Facilmente reperibili nei volti della folla presente, stupore e scandalo sono i sentimenti che dominano La resurrezione di Lazzaro (Cappella degli Scrovegni, Padova), obbligandoci a fissare Cristo come il segno di contraddizione che svela i pensieri di molti cuori.
L’opera accade proprio mentre la si guarda: tutto si gioca in un misterioso divenire che non segue lo svolgersi cronologico del tempo, ma ci introduce piuttosto nella dimensione di un eterno presente.
A fare da cornice all’affresco è l’undicesimo capitolo del Vangelo di Giovanni: ogni particolare ne evoca il clima, riproducendone insieme la tensione. Lo sguardo viene così catturato dalla teatralità vigorosa che muove i singoli personaggi e l’intera scena.
Da una parte si stringono i discepoli alle spalle di Gesù benedicente; al centro del dipinto fanno invece massa i Giudei con il cupo vociare che traluce nelle espressioni sinistre: di fronte all’inesorabile evidenza del segno, Giotto li fa come arretrare fino a renderli un grumo indistinto contro l’arida scabrosità della roccia ai piedi della quale sembra sgorgare Cristo.

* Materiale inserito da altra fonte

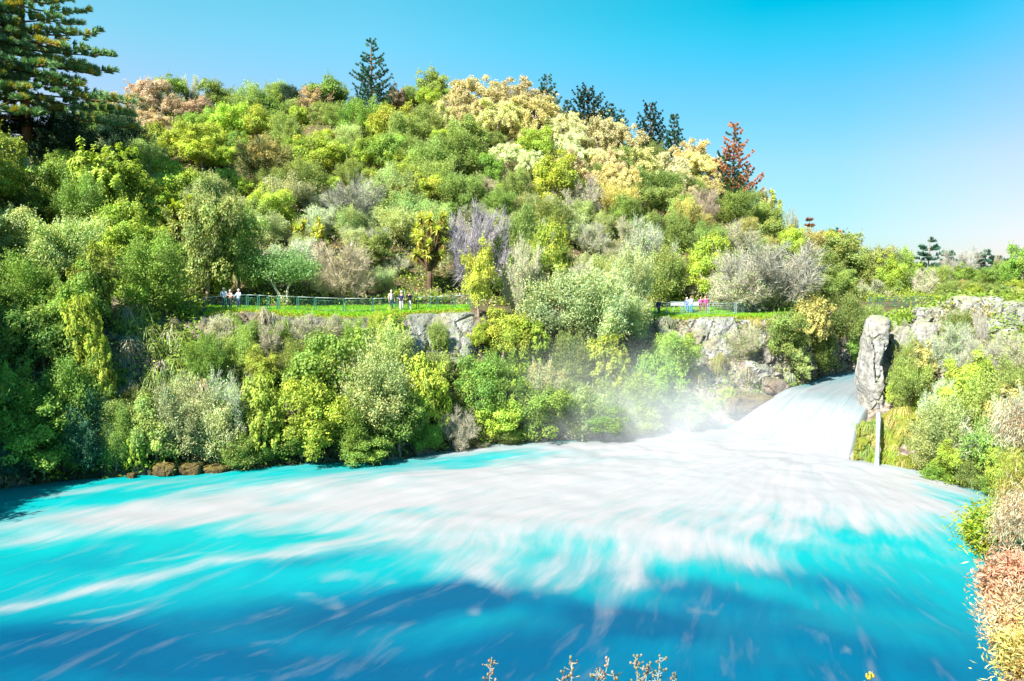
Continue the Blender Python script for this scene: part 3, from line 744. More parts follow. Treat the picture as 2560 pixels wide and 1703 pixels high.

Da quella medesima roccia prendono forma anche le due figure adoranti in primo piano ai piedi di Gesù: mai la domanda, quando è certa, soggiace all’esito della risposta.
Nella potente energia di questo riconoscimento – sul quale paradossalmente si innesta quello di Cristo: Padre… io sapevo che sempre mi dai ascolto (Gv.11,39) – avviene il miracolo e Lazzaro appare, nella sua trasparente evanescenza di redivivo, secondo quella plasticità tutta giottesca, che obbedisce letteralmente ad ogni particolare suggerito dal testo evangelico: Marta e Maria, presso la tomba, hanno il volto coperto perché il morto è di quattro giorni e già manda cattivo odore (Gv.11,39). Lo stesso vale per le due figure in basso a destra, colte nell’atto di spostare la pietra che richiudeva l’accesso al sepolcro.
La composta solennità della scena scaturisce proprio da questa equilibrata armonia di forme. Ogni gesto si rivela così funzionale ad un misterioso ritmo che nasce dal di dentro stesso dell’opera. L’asimmetria delle masse si addensa intorno all’esile fragilità di Lazzaro risuscitato mentre tutti gli sguardi, puntati su Cristo, sono costretti a riconoscerlo come vittorioso dominatore anche sulla morte.